“What happened yesterday in the Mexican Congress was a spectacle, with information that is not necessarily verifiable, the product of fanaticism that is more about media spectacle and political gain than explaining the phenomenon of possible life beyond our planet,” says Raúl Trejo Delarbre, researcher at the Institute for Social Research and a doctor in sociology from the Faculty of Political and Social Sciences at UNAM. “And, above all else, it is a matter that is beyond the scope of Congress.” After the hearing, Ryan Graves, the retired US Navy pilot lieutenant who was among the attendees, expressed his disappointment and described the events as “a huge step backwards” and an “unsubstantiated stunt.”
In the Mexican Congress, the phrase “we are not alone” echoed in the chamber. Pilots and air traffic controllers, who consider themselves privileged witnesses, along with astronomers from institutions such as Harvard, as well as experts and politicians from Japan, Argentina, France, Brazil, and Peru, testified that they face “frustration, harassment, and threats” when they dare to report unexplained discoveries found in the skies or the depths of the sea.
“Congress exists to legislate. What is the Mexican state going to legislate in this area? It is absolutely ridiculous,” says Trejo Delarbre. “I believe that this hearing should be understood in the context of the enormous misdirection of the majority party that dominates the Mexican Congress, that is, Morena and its allies; the extreme irresponsibility of Congressman Sergio Gutiérrez Luna, who on other occasions, but never in such a clumsy way as this one, has used his seat in Congress to fulfill his personal whims. The one who benefits from this is Mr. Jaime Maussan, who has for several decades been profiting from a personal business built around the social interest in so-called UFOs.”
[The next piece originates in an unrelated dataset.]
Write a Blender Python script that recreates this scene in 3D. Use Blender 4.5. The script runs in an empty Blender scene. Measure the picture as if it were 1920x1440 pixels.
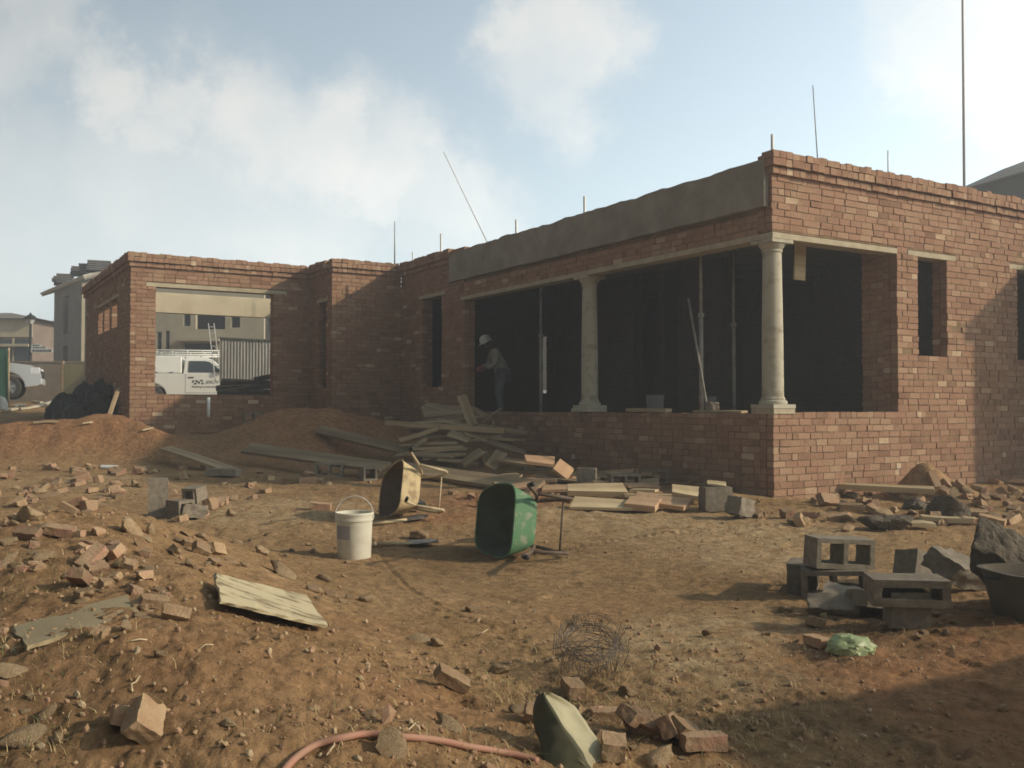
import bpy, bmesh, math, random
from mathutils import Vector, Matrix, noise, Euler
random.seed(7)
R = math.radians
scene = bpy.context.scene
COL = scene.collection

# ------------------------------------------------------------------ camera
CAMZ = 1.25
F = 1790.0
PITCH = math.atan(45.0 / F)
cam_d = bpy.data.cameras.new('camera')
cam = bpy.data.objects.new('camera', cam_d)
COL.objects.link(cam)
cam.location = (0, 0, CAMZ)
cam.rotation_euler = (math.pi / 2 + PITCH, 0, 0)
cam_d.sensor_width = 36
cam_d.lens = 36 * F / 1920
cam_d.clip_start = 0.05
cam_d.clip_end = 3000
scene.camera = cam

def ray(px, py):
    x = (px - 960) / F
    y = -(py - 720) / F
    c, s = math.cos(PITCH), math.sin(PITCH)
    return Vector((x, c - y * s, s + y * c))

def at(px, py, depth):                       # world point on that sight line, depth metres forward
    r = ray(px, py)
    r = r * (depth / r.y)
    return Vector((r.x, r.y, r.z + CAMZ))

# ------------------------------------------------------------------ terrain
def lerp_tab(t, tab):
    if t <= tab[0][0]: return tab[0][1]
    for (a, va), (b, vb) in zip(tab, tab[1:]):
        if t <= b:
            k = (t - a) / (b - a)
            k = k * k * (3 - 2 * k)
            return va + (vb - va) * k
    return tab[-1][1]

BASE = [(0, 0.02), (7, .05), (11.5, .19), (14, .30), (19, .70), (24, .95), (30, 1.2), (60, 1.5), (400, 1.5)]
MOUNDS = [  # x, y, radius, height, ry factor, red
    (-2.75, 6.2, 1.25, .50, 1.0, .15), (-1.95, 4.7, 1.15, .36, 1.0, .12), (-1.15, 3.5, .95, .27, 1.0, .15), (-.55, 2.6, .9, .20, 1, .2),
    (-3.3, 4.6, 1.2, .30, 1, .2), (-2.2, 3.0, 1.1, .22, 1, .4),
    (-8.0, 16.2, 1.15, .46, .8, 1), (-6.8, 16.4, .9, .52, .8, 1), (-5.95, 16.1, .7, .25, .8, 1), (-9.6, 16.3, 1.3, .35, .8, 1),
    (-4.0, 17.6, 1.4, .62, .9, .9), (-2.6, 17.3, 1.0, .35, .9, .8),
    (3.6, 5.0, 1.0, .12, 1, 1), (4.6, 4.2, 1.3, .3, 1, 1),
    (5.15, 12.0, .34, .34, 1, .1), (5.5, 12.15, .4, .22, 1, .1),
]
def sm(a, b, t):
    t = max(0, min(1, (t - a) / (b - a)))
    return t * t * (3 - 2 * t)

FOOT = {}
_rf = random.Random(77)
def _stamp(x, y, a, l, w, d):
    for i in range(-1, 2):
        for j in range(-1, 2):
            FOOT.setdefault((int(math.floor(x / .3)) + i, int(math.floor(y / .3)) + j), []).append((x, y, math.cos(a), math.sin(a), l, w, d))
for _ in range(150):
    _y = _rf.uniform(3.2, 10.5); _x = _rf.uniform(-.45, .5) * _y; _a = _rf.uniform(0, 6.28)
    _stamp(_x, _y, _a, .13, .05, _rf.uniform(.008, .02))
for (_x0, _y0, _x1, _y1, _c) in ((-.9, 9.8, 2.2, 4.2, .5), (.2, 7.8, 3.2, 9.6, -.4), (-1.2, 8.6, 1.2, 3.3, -.5)):
    _n = 60
    for _i in range(_n):
        _t = _i / _n; _b = math.sin(_t * 3.14) * _c
        _stamp(_x0 + (_x1 - _x0) * _t + _b, _y0 + (_y1 - _y0) * _t, math.atan2(_y1 - _y0, _x1 - _x0 + _c * 3.14 * math.cos(_t * 3.14)), .09, .028, .011)

def H(x, y):
    z = lerp_tab(y, BASE)
    z -= .12 * sm(2, 5, x) * sm(9, 13, y) * (1 - sm(18, 30, y))
    z += .22 * sm(8, 14, -x) * sm(18, 28, y)
    m = 0
    for mx, my, r, h, k, _ in MOUNDS:
        dx = x - mx; dy = (y - my) / k
        d2 = (dx * dx + dy * dy) / (r * r)
        if d2 < 5:
            m += h * math.exp(-d2 * 1.3)
    z += m
    n1 = noise.noise(Vector((x * .55, y * .55, 3.1)))
    z += n1 * .05 * (1 if y > 3 else .6)
    work = math.exp(-(((x - .4) / 2.2) ** 2 + ((y - 7.2) / 2.0) ** 2))
    rough = 1 - .8 * work
    rough *= 1 + (1.2 if y > 10 else .25) * min(1, m * 3)
    for fx_, fy_, ca_, sa_, l_, w_, d_ in FOOT.get((int(math.floor(x / .3)), int(math.floor(y / .3))), ()):
        u_ = ((x - fx_) * ca_ + (y - fy_) * sa_) / l_; v_ = ((y - fy_) * ca_ - (x - fx_) * sa_) / w_; q_ = u_ * u_ + v_ * v_
        if q_ < 4: z += d_ * (-math.exp(-q_ * 1.6) + .45 * math.exp(-(q_ - 1.6) ** 2 * 2))
    if y < 40:
        z += noise.fractal(Vector((x * 2.3, y * 2.3, 9.7)), .75, 2.1, 6) * .024 * rough
        if y < 12:
            z += noise.fractal(Vector((x * 11, y * 11, 1.7)), .6, 2.2, 5) * .012 * rough
    return z

def on_ground(px, py, h=0.0, far=90):
    r = ray(px, py)
    t = 1.5
    while t < far:
        x, y, z = r.x * t, r.y * t, r.z * t + CAMZ
        if z < H(x, y) + h: break
        t *= 1.004
    lo, hi = t / 1.004, t
    for _ in range(8):
        t = (lo + hi) / 2
        if r.z * t + CAMZ < H(r.x * t, r.y * t) + h: hi = t
        else: lo = t
    return Vector((r.x * t, r.y * t, r.z * t + CAMZ))

# ------------------------------------------------------------------ materials
MATS = {}
def nd(nt, typ, **kw):
    n = nt.nodes.new(typ)
    for k, v in kw.items():
        if k.startswith('i_'):
            key = k[2:]
            key = int(key) if key.isdigit() else key.replace('_', ' ')
            n.inputs[key].default_value = v
        else: setattr(n, k, v)
    return n

def mat(name, col, rough=.85, col2=None, scale=6, bump=.3, bscale=40, bdist=.004, metal=0, spec=.3, stretch=(1, 1, 1), rnd=0, detail=6, contrast=(.35, .65), emit=None, trans=0, alpha=1):
    if name in MATS: return MATS[name]
    m = bpy.data.materials.new(name)
    m.use_nodes = True
    nt = m.node_tree; L = nt.links
    b = nt.nodes['Principled BSDF']
    b.inputs['Roughness'].default_value = rough
    b.inputs['Metallic'].default_value = metal
    b.inputs['Specular IOR Level'].default_value = spec
    if alpha < 1: b.inputs['Alpha'].default_value = alpha
    if trans: b.inputs['Transmission Weight'].default_value = trans
    tc = nd(nt, 'ShaderNodeTexCoord')
    mp = nd(nt, 'ShaderNodeMapping'); mp.inputs['Scale'].default_value = stretch
    L.new(tc.outputs['Object'], mp.inputs['Vector'])
    c2 = col2 or tuple(c * .6 for c in col)
    ns = nd(nt, 'ShaderNodeTexNoise', i_Scale=scale, i_Detail=detail, i_Roughness=.6)
    L.new(mp.outputs[0], ns.inputs['Vector'])
    rp = nd(nt, 'ShaderNodeValToRGB')
    rp.color_ramp.elements[0].position = contrast[0]; rp.color_ramp.elements[0].color = (*c2, 1)
    rp.color_ramp.elements[1].position = contrast[1]; rp.color_ramp.elements[1].color = (*col, 1)
    L.new(ns.outputs['Fac'], rp.inputs[0])
    out = rp.outputs[0]
    if rnd:
        oi = nd(nt, 'ShaderNodeObjectInfo')
        mr = nd(nt, 'ShaderNodeMapRange'); mr.inputs[3].default_value = 1 - rnd; mr.inputs[4].default_value = 1 + rnd
        L.new(oi.outputs['Random'], mr.inputs[0])
        vm = nd(nt, 'ShaderNodeVectorMath', operation='SCALE')
        L.new(out, vm.inputs[0]); L.new(mr.outputs[0], vm.inputs['Scale'])
        out = vm.outputs[0]
    L.new(out, b.inputs['Base Color'])
    if bump:
        n2 = nd(nt, 'ShaderNodeTexNoise', i_Scale=bscale, i_Detail=5, i_Roughness=.65)
        L.new(mp.outputs[0], n2.inputs['Vector'])
        bp = nd(nt, 'ShaderNodeBump', i_Strength=bump, i_Distance=bdist)
        L.new(n2.outputs['Fac'], bp.inputs['Height'])
        L.new(bp.outputs[0], b.inputs['Normal'])
    MATS[name] = m
    return m

def brick_mat():
    m = bpy.data.materials.new('brick'); m.use_nodes = True
    nt = m.node_tree; L = nt.links; b = nt.nodes['Principled BSDF']
    b.inputs['Roughness'].default_value = .92; b.inputs['Specular IOR Level'].default_value = .15
    at_ = nd(nt, 'ShaderNodeAttribute', attribute_name='tint')
    rp = nd(nt, 'ShaderNodeValToRGB'); cr = rp.color_ramp
    pts = [(0, (.22, .122, .078)), (.12, (.268, .148, .093)), (.4, (.305, .172, .110)), (.75, (.33, .19, .122)), (.92, (.355, .222, .142)), (.98, (.42, .28, .18)), (1, (.54, .41, .28))]
    while len(cr.elements) < len(pts): cr.elements.new(.5)
    for e, (p, c) in zip(cr.elements, pts): e.position = p; e.color = (*c, 1)
    L.new(at_.outputs['Fac'], rp.inputs[0])
    tc = nd(nt, 'ShaderNodeTexCoord')
    n1 = nd(nt, 'ShaderNodeTexNoise', i_Scale=3.2, i_Detail=8, i_Roughness=.65)
    L.new(tc.outputs['Object'], n1.inputs['Vector'])
    sm_ = nd(nt, 'ShaderNodeValToRGB'); sm_.color_ramp.elements[0].position = .48; sm_.color_ramp.elements[1].position = .68
    L.new(n1.outputs['Fac'], sm_.inputs[0])
    mulf = nd(nt, 'ShaderNodeMath', operation='MULTIPLY', i_1=.75); L.new(sm_.outputs[0], mulf.inputs[0])
    mx = nd(nt, 'ShaderNodeMix', data_type='RGBA')
    L.new(mulf.outputs[0], mx.inputs['Factor']); L.new(rp.outputs[0], mx.inputs['A']); mx.inputs['B'].default_value = (.34, .23, .14, 1)
    n2 = nd(nt, 'ShaderNodeTexNoise', i_Scale=38, i_Detail=6, i_Roughness=.7)
    L.new(tc.outputs['Object'], n2.inputs['Vector'])
    mr = nd(nt, 'ShaderNodeMapRange'); mr.inputs[1].default_value = .3; mr.inputs[2].default_value = .7; mr.inputs[3].default_value = .72; mr.inputs[4].default_value = 1.18
    L.new(n2.outputs['Fac'], mr.inputs[0])
    sc = nd(nt, 'ShaderNodeVectorMath', operation='SCALE'); L.new(mx.outputs['Result'], sc.inputs[0]); L.new(mr.outputs[0], sc.inputs['Scale'])
    L.new(sc.outputs[0], b.inputs['Base Color'])
    bp = nd(nt, 'ShaderNodeBump', i_Strength=.8, i_Distance=.008)
    L.new(n2.outputs['Fac'], bp.inputs['Height']); L.new(bp.outputs[0], b.inputs['Normal'])
    MATS['brick'] = m
    return m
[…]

Maussan’s path to the Mexican Congress began in the United States, when the US Congress held its own hearing on UFOs and opened the door for the same to happen in Mexico. Maussan also has many friends, among them Gutiérrez Luna, who has described the country’s Chamber of Deputies as the “house of the people.” At the hearing, Gutiérrez Luna said the audience would “hear evidence that has awakened a great, great, great, great, great interest in the part of the public.”
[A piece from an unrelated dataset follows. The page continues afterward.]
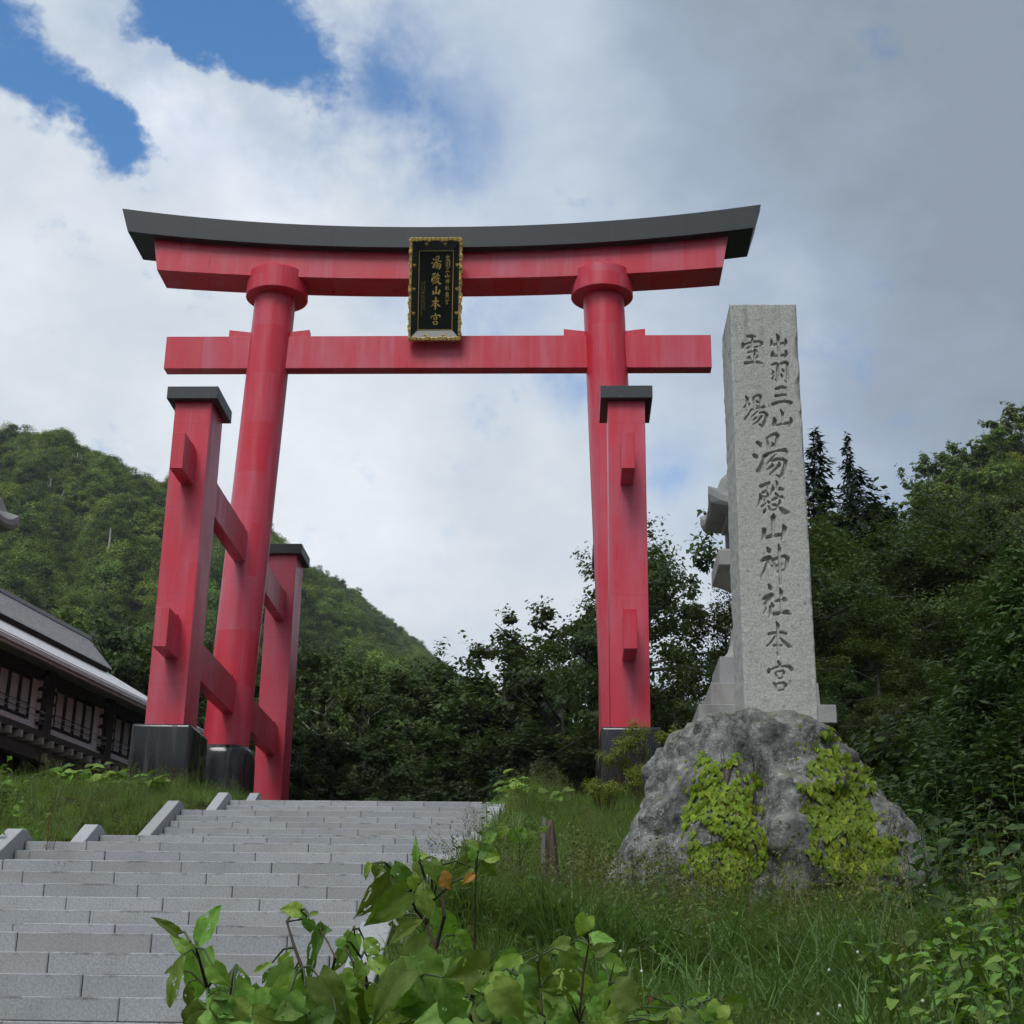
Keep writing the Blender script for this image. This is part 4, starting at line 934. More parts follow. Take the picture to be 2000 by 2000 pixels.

The origins of this hearing, said Gutiérrez Luna, can be traced back to when Maussan approached legislators to explain that in other countries, UFOs were already being talked about in legislative bodies. “Jaime Maussan is a renowned journalist and researcher who approached us,” he said. “If you swear to tell the truth in this exercise of legislative power … you promise to tell the truth about everything that is discussed here today,” Gutiérrez Luna said when leading the participants in the hearing as they were sworn in.
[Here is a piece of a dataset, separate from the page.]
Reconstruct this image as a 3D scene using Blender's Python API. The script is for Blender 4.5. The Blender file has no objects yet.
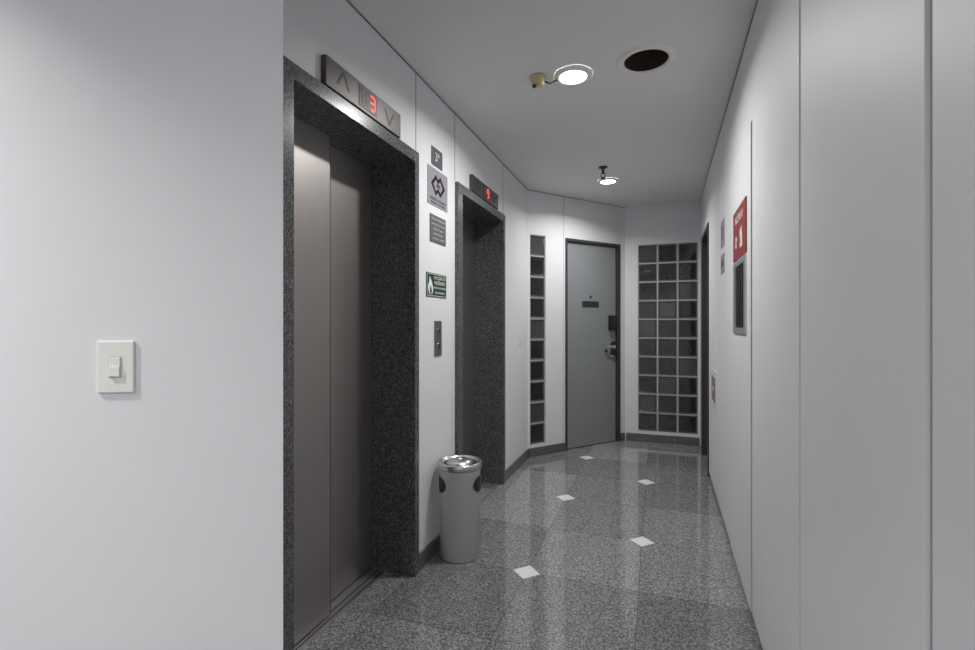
import bpy, bmesh, math
from mathutils import Vector, Matrix
scene = bpy.context.scene
try:
    scene.view_settings.view_transform = 'Standard'
    scene.view_settings.look = 'None'
except Exception: pass

# ---------------------------------------------------------------- materials
def new_mat(name):
    m = bpy.data.materials.new(name); m.use_nodes = True
    nt = m.node_tree; b = nt.nodes['Principled BSDF']
    return m, nt, b
def plain(name, col, rough=0.5, metal=0.0, spec=0.5, bump=0.0, bscale=200, coat=0.0):
    m, nt, b = new_mat(name)
    b.inputs['Roughness'].default_value = rough
    b.inputs['Metallic'].default_value = metal
    b.inputs['Specular IOR Level'].default_value = spec
    b.inputs['Coat Weight'].default_value = coat
    tc = nt.nodes.new('ShaderNodeTexCoord'); n = nt.nodes.new('ShaderNodeTexNoise')
    n.inputs['Scale'].default_value = 6; n.inputs['Detail'].default_value = 3
    nt.links.new(tc.outputs['Object'], n.inputs['Vector'])
    mx = nt.nodes.new('ShaderNodeMix'); mx.data_type = 'RGBA'
    mx.inputs['A'].default_value = (*[c*0.975 for c in col], 1); mx.inputs['B'].default_value = (*[min(1,c*1.025) for c in col], 1)
    nt.links.new(n.outputs['Fac'], mx.inputs['Factor']); nt.links.new(mx.outputs['Result'], b.inputs['Base Color'])
    if bump > 0:
        n2 = nt.nodes.new('ShaderNodeTexNoise'); n2.inputs['Scale'].default_value = bscale
        nt.links.new(tc.outputs['Object'], n2.inputs['Vector'])
        bp = nt.nodes.new('ShaderNodeBump'); bp.inputs['Strength'].default_value = bump; bp.inputs['Distance'].default_value = 0.002
        nt.links.new(n2.outputs['Fac'], bp.inputs['Height']); nt.links.new(bp.outputs['Normal'], b.inputs['Normal'])
    return m
def emis(name, col, s):
    m, nt, b = new_mat(name)
    b.inputs['Base Color'].default_value = (*col, 1)
    b.inputs['Emission Color'].default_value = (*col, 1); b.inputs['Emission Strength'].default_value = s
    return m
def brushed(name, col, rough=0.33):
    m, nt, b = new_mat(name)
    b.inputs['Metallic'].default_value = 0.85
    tc = nt.nodes.new('ShaderNodeTexCoord'); mp = nt.nodes.new('ShaderNodeMapping')
    mp.inputs['Scale'].default_value = (400, 400, 3)
    n = nt.nodes.new('ShaderNodeTexNoise'); n.inputs['Scale'].default_value = 1; n.inputs['Detail'].default_value = 2
    nt.links.new(tc.outputs['Object'], mp.inputs['Vector']); nt.links.new(mp.outputs['Vector'], n.inputs['Vector'])
    mx = nt.nodes.new('ShaderNodeMix'); mx.data_type = 'RGBA'
    mx.inputs['A'].default_value = (*[c*0.85 for c in col], 1); mx.inputs['B'].default_value = (*[c*1.15 for c in col], 1)
    nt.links.new(n.outputs['Fac'], mx.inputs['Factor']); nt.links.new(mx.outputs['Result'], b.inputs['Base Color'])
    mr = nt.nodes.new('ShaderNodeMapRange'); mr.inputs['To Min'].default_value = rough-0.06; mr.inputs['To Max'].default_value = rough+0.08
    nt.links.new(n.outputs['Fac'], mr.inputs['Value']); nt.links.new(mr.outputs['Result'], b.inputs['Roughness'])
    return m
def ramp(nt, stops, interp='LINEAR'):
    r = nt.nodes.new('ShaderNodeValToRGB'); cr = r.color_ramp; cr.interpolation = interp
    while len(cr.elements) < len(stops): cr.elements.new(0.5)
    for e, (p, c) in zip(cr.elements, stops):
        e.position = p; e.color = (c, c, c*1.02, 1)
    return r
TILE = 0.6; TX = -0.67; TY = 2.545
def granite(name, lo, mid, hi, scale, rough, tiles=False):
    m, nt, b = new_mat(name); L = nt.links.new
    tc = nt.nodes.new('ShaderNodeTexCoord')
    n = nt.nodes.new('ShaderNodeTexNoise'); n.inputs['Scale'].default_value = scale
    n.inputs['Detail'].default_value = 6; n.inputs['Roughness'].default_value = 0.75
    L(tc.outputs['Object'], n.inputs['Vector'])
    v = nt.nodes.new('ShaderNodeTexVoronoi'); v.inputs['Scale'].default_value = scale*1.6
    L(tc.outputs['Object'], v.inputs['Vector'])
    r = ramp(nt, [(0.36, lo), (0.5, mid), (0.64, hi)]); L(n.outputs['Fac'], r.inputs['Fac'])
    sep = nt.nodes.new('ShaderNodeSeparateColor'); L(v.outputs['Color'], sep.inputs['Color'])
    r2 = ramp(nt, [(0.0, lo*0.6), (0.28, lo), (0.55, mid), (1.0, hi)]); L(sep.outputs['Red'], r2.inputs['Fac'])
    mx = nt.nodes.new('ShaderNodeMix'); mx.data_type = 'RGBA'; mx.inputs['Factor'].default_value = 0.5
    L(r.outputs['Color'], mx.inputs['A']); L(r2.outputs['Color'], mx.inputs['B'])
    out = mx.outputs['Result']
    b.inputs['Roughness'].default_value = rough
    if tiles:
        b.inputs['Coat Weight'].default_value = 0.35; b.inputs['Coat Roughness'].default_value = 0.05
        sx = nt.nodes.new('ShaderNodeSeparateXYZ'); L(tc.outputs['Object'], sx.inputs['Vector'])
        def M(op, a, c=None, val=None):
            k = nt.nodes.new('ShaderNodeMath'); k.operation = op
            L(a, k.inputs[0])
            if c is not None: L(c, k.inputs[1])
            if val is not None: k.inputs[1].default_value = val
            return k.outputs[0]
        ax = M('DIVIDE', M('SUBTRACT', sx.outputs['X'], val=TX), val=0.585)
        ay = M('DIVIDE', M('SUBTRACT', sx.outputs['Y'], val=TY), val=TILE)
        fx = M('FLOOR', ax); fy = M('FLOOR', ay)
        cb = nt.nodes.new('ShaderNodeCombineXYZ'); L(fx, cb.inputs[0]); L(fy, cb.inputs[1])
        wn = nt.nodes.new('ShaderNodeTexWhiteNoise'); wn.noise_dimensions = '3D'; L(cb.outputs[0], wn.inputs['Vector'])
        mr = nt.nodes.new('ShaderNodeMapRange'); mr.inputs['To Min'].default_value = 0.76; mr.inputs['To Max'].default_value = 1.24
        L(wn.outputs['Value'], mr.inputs['Value'])
        mul = nt.nodes.new('ShaderNodeVectorMath'); mul.operation = 'SCALE'
        L(out, mul.inputs[0]); L(mr.outputs['Result'], mul.inputs['Scale'])
        gx = M('ABSOLUTE', M('SUBTRACT', M('FRACT', ax), val=0.5)); gy = M('ABSOLUTE', M('SUBTRACT', M('FRACT', ay), val=0.5))
        seam = M('GREATER_THAN', M('MAXIMUM', gx, gy), val=0.4975)
        m2 = nt.nodes.new('ShaderNodeMix'); m2.data_type = 'RGBA'
        L(seam, m2.inputs['Factor']); L(mul.outputs[0], m2.inputs['A']); m2.inputs['B'].default_value = (0.06, 0.06, 0.062, 1)
        out = m2.outputs['Result']
        nn = nt.nodes.new('ShaderNodeTexNoise'); nn.inputs['Scale'].default_value = 5
        L(tc.outputs['Object'], nn.inputs['Vector'])
        bp = nt.nodes.new('ShaderNodeBump'); bp.inputs['Strength'].default_value = 0.05; bp.inputs['Distance'].default_value = 0.01
        L(nn.outputs['Fac'], bp.inputs['Height']); L(bp.outputs['Normal'], b.inputs['Normal'])
    L(out, b.inputs['Base Color'])
    return m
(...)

“The Mexican Congress has the power to deal with any matter for the purpose of enlightening and guiding society, but above all and fundamentally to legislate,” Trejo Delarbre says. “Legislators supervise other powers, manage society’s needs, but first and foremost they make laws. This meeting was convened as a public hearing for the regulation of unidentified anomalous phenomena (UAP) in Mexico. That is nonsense. How can one regulate what is anomalous and unidentified? The title of the hearing already indicates that it shouldn’t be taken seriously,” he adds.